Lacy Wade, professora de linguística da Universidade da Pensilvânia, concorda que as pessoas, consciente ou inconscientemente, mudam sua fala para mostrar proximidade com a outra pessoa.
“É uma maneira de dizer, ‘Ei, eu sou como você!’ É uma maneira de mostrar que você gosta da pessoa ou que quer que ela goste de você”, afirma. “Mesmo que muitas vezes o fenômeno passe despercebido e não percebamos que estamos agindo assim, isso não significa que não seja um gesto socialmente motivado”.
Ela explica que às vezes as pessoas percebem que estão mudando a maneira de falar no momento em que o fazem e depois continuam por notar um benefício social positivo.
Outra razão para a convergência está ligada ao nosso desejo de diálogo.
“Nós nos comunicamos melhor quando estamos em sincronia, quando usamos as mesmas palavras, porque entendemos melhor alguém que soa como nós”, explica Wade. A sensação de falar “na mesma língua” nos ajuda a melhorar a interação.
Além disso, diz ela, a convergência é uma consequência cognitiva automática da compreensão da linguagem.
“Há pesquisas que indicam que, quando ouvimos alguém falar, armazenamos esses sons em nossa memória e esses sons influenciam nossa própria fala.”
Curiosamente, também acontece que às vezes modificamos nossa maneira de falar não de acordo com o que ouvimos, necessariamente, mas com base em nossas expectativas sobre o que vamos ouvir.
“Muitas vezes estamos assumindo o correto, mas em muitas ocasiões nos baseamos em crenças e estereótipos”, diz Wade em relação a imitações imprecisas e exageradas ou quando supomos que o outro é estrangeiro e não poderá nos entender, e falamos com ele pausadamente, em voz alta. Isso, diz ela, pode ser problemático mesmo quando o falante tem a melhor das intenções.
Facilidade com idiomas
A intensidade da convergência também varia de acordo com a personalidade e a facilidade que cada indivíduo tem com relação às línguas.

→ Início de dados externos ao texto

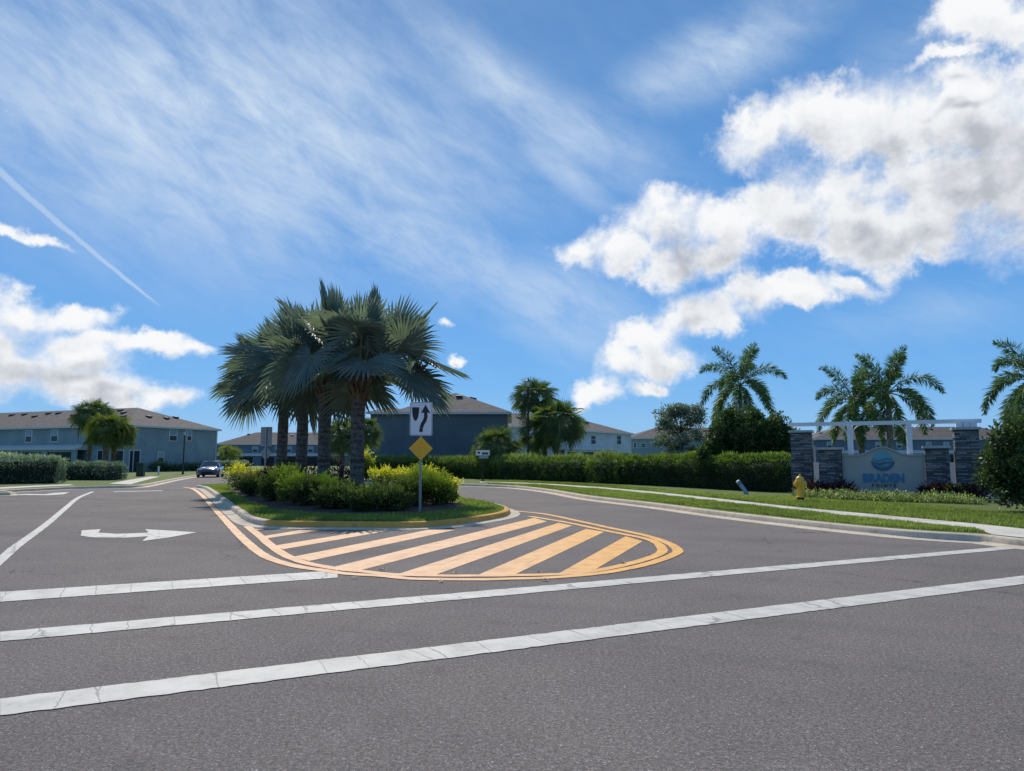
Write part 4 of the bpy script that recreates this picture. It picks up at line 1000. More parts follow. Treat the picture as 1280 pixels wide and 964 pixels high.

Por um lado, “há pessoas mais abertas, outras mais fechadas e há aquelas que são mais aptas com sotaques. Alguns até conseguem imitar perfeitamente certos sotaques ou dialetos de alguns idiomas, como você pode ver em muitos vídeos do YouTube”, diz Erdösová.
“Isso é uma questão de audição, e como nosso cérebro é capaz de primeiro processar e distinguir quais são as diferenças fonéticas entre uma região e outra, e depois reproduzi-las.”
Wade admite que isso também acontece com ela, por exemplo, quando assiste a uma série de televisão ambientada no sul dos Estados Unidos.
“Quando desligo a TV depois de ver um programa com atores do sul ou com sotaque da região, me pego conversando com meus filhos como uma pessoa do sul. Depois de um tempo, volto ao meu sotaque normal”, afirma.
Então, da próxima vez que você se deparar com alguém com um sotaque diferente do seu, preste atenção para ver se você também é propenso à convergência linguística.